Like for example if you mostly just draw humans, take a quick break sometimes - every few weeks maybe - to play around with animals or landscapes or whatever (and it doesn't matter if they look bad because its not your strength, you don't have to show anyone dsjhdfs) then when you go back to your usual stuff you'll feel it a little easier, and be able to see things with fresher eyes. That helps improvement a lot, at least in my experience!! Its also something I like to do whenever I'm feeling kind of stuck or art blocked.
I'm also really big on experimenting with art styles and I definitely think it's a useful thing to try (as well as just being fun!!) especially for beginner artists. What I mean by this is like... try experimenting with both cartoony styles and realistic ones, cel shading vs painting, clean linework vs just colouring a sketch, thick lines and thin lines or even no lines, smooth brushes or textured ones, just trying out different brushes in general.
With digital art especially there's SO many different things you can do, and the best way to find which styles and techniques work best for you is honestly just to try all of them!
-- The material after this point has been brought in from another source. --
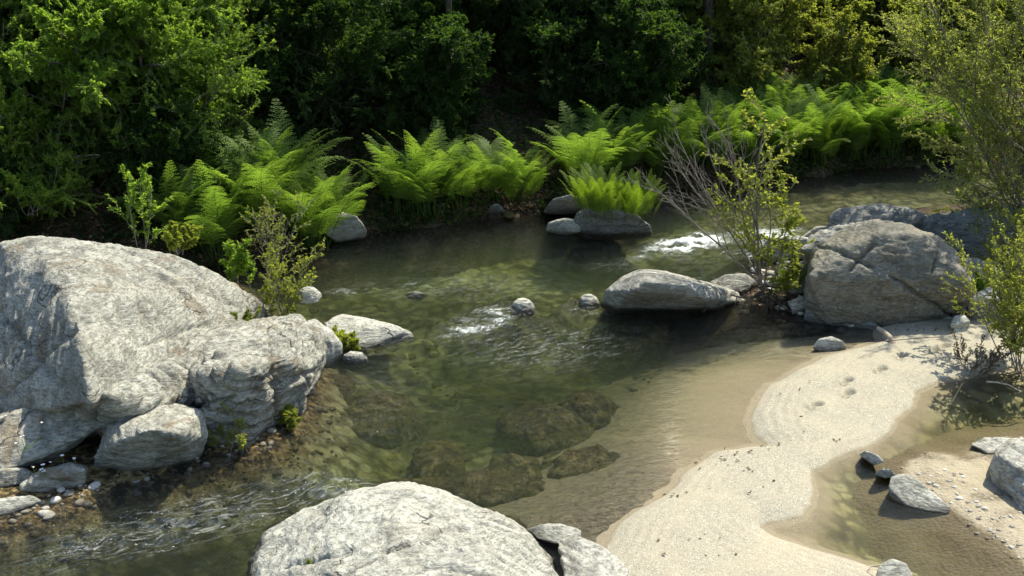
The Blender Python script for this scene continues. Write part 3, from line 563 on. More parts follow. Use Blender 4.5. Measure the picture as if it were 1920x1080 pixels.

It doesn't need to be done in some gruelling long practice phase before you're ready to start posting either, you can experiment with your normal fan art and stuff. It may make your art look "inconsistent" but honestly... who cares sjjddndbd (I have the most inconsistent art on earth and you guys don't mind!!)
I guess in summary... its always worth it to try different and new things, even if they turn out badly you will still learn from the experience. And let yourself have fun above all else because it sounds corny but it really is the most important thing... nothing will help develop your skill or give you inspiration more than passion, so don't feel bad letting your art be as self indulgent as you want!